On the left, things are mostly good. The social housing has parking adjacent to the roadway, but absolutely none of that parking is accessible from the roadway. The driveways to access it are coming off the side streets. The northern-most intersection has an unsignalized left turn, which is not-great. I'd put in a median and force them to only make right turns, to mitigate that.
The right side is bad. The apartment buildings on the north end have curb cuts for their parking lots (even the one on a fucking corner, that also has direct access to a street instead!). And the plaza has it's own curb cut, that sees lots and lots of vehicles entering and exiting from both directions on the roadway. The plaza is especially egregious, because it could have those curb cuts on both side streets instead.

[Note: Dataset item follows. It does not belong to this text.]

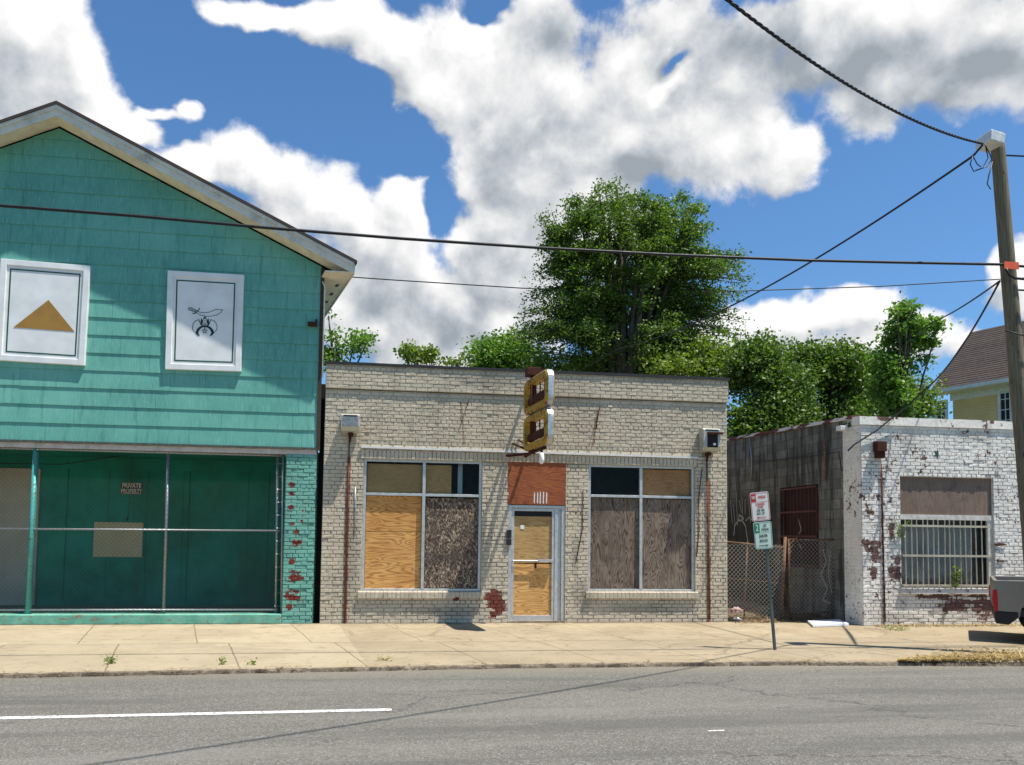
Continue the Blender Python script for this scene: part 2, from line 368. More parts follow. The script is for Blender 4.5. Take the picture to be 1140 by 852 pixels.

This stretch of roadway is a north-south arterial that needs to move high volumes of vehicles through this section of city. It's right before a bridge across a river, so it's literally a chokepoint. But it's also absolutely fucking hammered by traffic during rush hour (especially school rush hour; not in the pictures but there are major schools ALSO with curb cuts directly onto the arterial).
I hate suburbs too, but I will say this is one thing many suburbs got "right." While they are tangled fucking mazes inside the suburb, the maze has a restricted number of access points that are properly signalized intersections onto major roads. And those major roads are extremely well separated from the suburb (backyards with high fences and landscaping to keep out the road noise).